Transformer models have revolutionized natural language processing, achieving state-of-the-art performance and demonstrating remarkable scalability. However, their memory demands, particularly due to maintaining full context in memory, pose significant challenges for inference. In this paper, we present FlashEVA, an efficient implementation of EVA (Efficient Attention via Control Variates), and demonstrate how to finetune transformers to adapt to FlashEVA attention. Our method enables fine-tuning of Transformer models with as few as 1.5B tokens while preserving effectiveness across various downstream tasks. Notably, FlashEVA achieves up to 6.7x higher throughput and 5x lower peak GPU memory usage during inference compared to standard Transformer implementations. Despite these improvements, we observe limitations in retrieval-focused tasks. Our implementation offers control over the trade-off between throughput and accuracy through adjustable hyperparameters, providing flexibility for diverse use cases. This work represents a significant step towards more efficient and adaptable Transformer-based models for inference.

Figures (8)

• Figure 1: Comparative analysis of maximum throughput and peak GPU memory usage across different attention mechanisms and generation lengths.

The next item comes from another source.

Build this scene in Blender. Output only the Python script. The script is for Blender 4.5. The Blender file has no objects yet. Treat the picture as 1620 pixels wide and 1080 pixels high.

• Figure 2: Performance trade-offs between average downstream accuracy and generation throughput or peak GPU memory for various FlashEVA-410M configurations. Each point represents a unique combination of local attention window size and RFA chunk size.
• Figure 3: Comparison of forward and backward pass execution times for (Flash)EVA attention layer and FlashAttention2, including both causal and non-causal attention variants. Results are reported for a constant number of chunks $C$ across different sequence lengths, varying chunk size accordingly. Additional results with fixed chunk size and varying $C$ are presented in the Appendix, yielding qualitatively similar outcomes.
• Figure 4: Comparison of training loss and gradient norm during finetuning of CausalEVA with local attention and sliding window attention. The sliding window variant achieves marginally lower loss for the 70M model, but exhibits more unstable gradients with frequent large spikes in norm. The local attention variant demonstrates occasional loss spikes, potentially attributable to the random weight sampling in EVA attention.
• Figure 5: Comparison of training loss trajectories for models initialized with clipped and unclipped weight distributions, demonstrating the stabilizing effect of our proposed sampling method.